Rocambolesque, cette affaire du diamant de Lodja (Sankuru), d’une valeur de plus de 80 carats, qui a fait le buzz après la descente d’un commando présumé commis par le ministre a.i. de l’Intérieur, Basile Olongo, à la résidence du ministre sortant de la Communication et Médias, Lambert Mende Omalanga, avec rixes entre éléments des forces de l’ordre et enlèvement de ce dernier. Des événements qui défrayent la chronique depuis dimanche 19 mai 2019, lorsqu’une escouade de policiers et de PM (FARDC), armés jusqu’aux dents, fait irruption au domicile de la famille Mende où logent des creuseurs artisanaux de diamants sankurois détenteurs d’une pièce suffisamment rare pour attiser diverses convoitises.
L’ordre reçu par les assaillants est formel : mettre la main sur l’ancien porte-voix de Joseph Kabila, et l’emmener « chez le chef », vocifère un des officiers aux ordres d’un général et un colonel traduits depuis en justice. Le but était d’intimider le député de Lodja pour l’obliger à faire remettre à Basile Olongo un diamant de quelques 80 carats, propriété de ses visiteurs et électeurs.
Malgré ses immunités parlementaires, Mende qui refuse d’obtempérer est molesté (ce sont ses propres termes) avant d’être traîné de force devant ledit général, manifestement aux ordres du vice-ministre et ministre a.i. de l’Intérieur et Sécurité, lui-même originaire de Lodja, la région de provenance de la pierre précieuse.
L’affaire est simple, malgré les apparences légalistes qu’on veut lui donner : Basile Olongo, comme nombre de ressortissants de Lodja, a appris qu’un diamant de grande valeur a été trouvé dans la contrée, et que les propriétaires ont décidé de se fier à la guidance de Lambert Mende pour en finaliser la réalisation (expertise et vente). Le vice-ministre, qui a un os à peler avec Lambert Mende, décide d’en faire son affaire en recourant aux services de policiers et militaires véreux pour parvenir à ses fins, arguant (par la suite) de ‘‘l’illégalité’’ de la détention d’un diamant par un député n’ayant pas le statut d’exploitant minier, en oubliant que lui-même n’avait ni le statut de ministre des Mines, ni celui d’un procureur.
Il s’avère que la pièce qui a suscité mobilisation de troupes et atteinte aux droits d’un député élu n’était pas un diamant.

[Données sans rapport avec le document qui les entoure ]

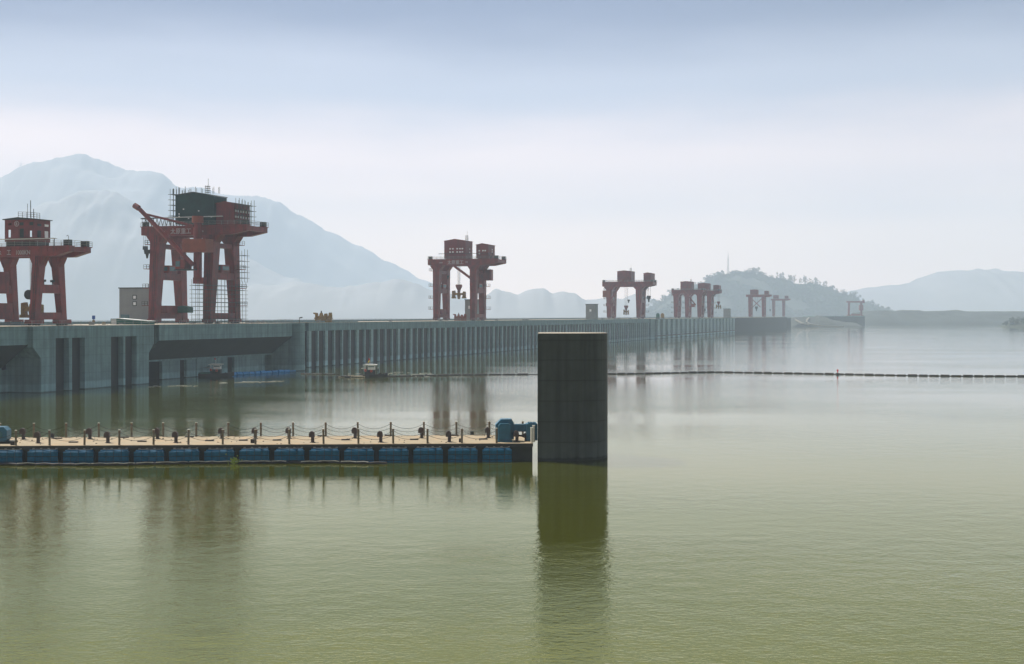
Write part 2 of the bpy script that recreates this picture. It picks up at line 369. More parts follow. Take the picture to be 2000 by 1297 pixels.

L’information est parvenue au Maximum jeudi 23 mai 2019 en milieu de journée. Vérification faite, la pierre de 87,20 carats soumise à l’examen du laboratoire du Centre d’Evaluation et d’Expertise du Congo (CEEC) à Kinshasa par ses propriétaires est tout sauf un diamant.
Les résultats de l’analyse ont été portés à la connaissance des creuseurs artisanaux qui avaient requis l’expertise, en présence du ministre provincial des Mines du Sankuru, accouru à Kinshasa sur instruction du gouverneur intérimaire pour percevoir «cash» la taxe due à cette entité administrative. Un procès-verbal en bonne et due forme a été contresigné par les demandeurs d’expertise et les experts du CEEC (voir ci-attaché), et la pierre, désormais décrétée non précieuse, rendue devant témoins.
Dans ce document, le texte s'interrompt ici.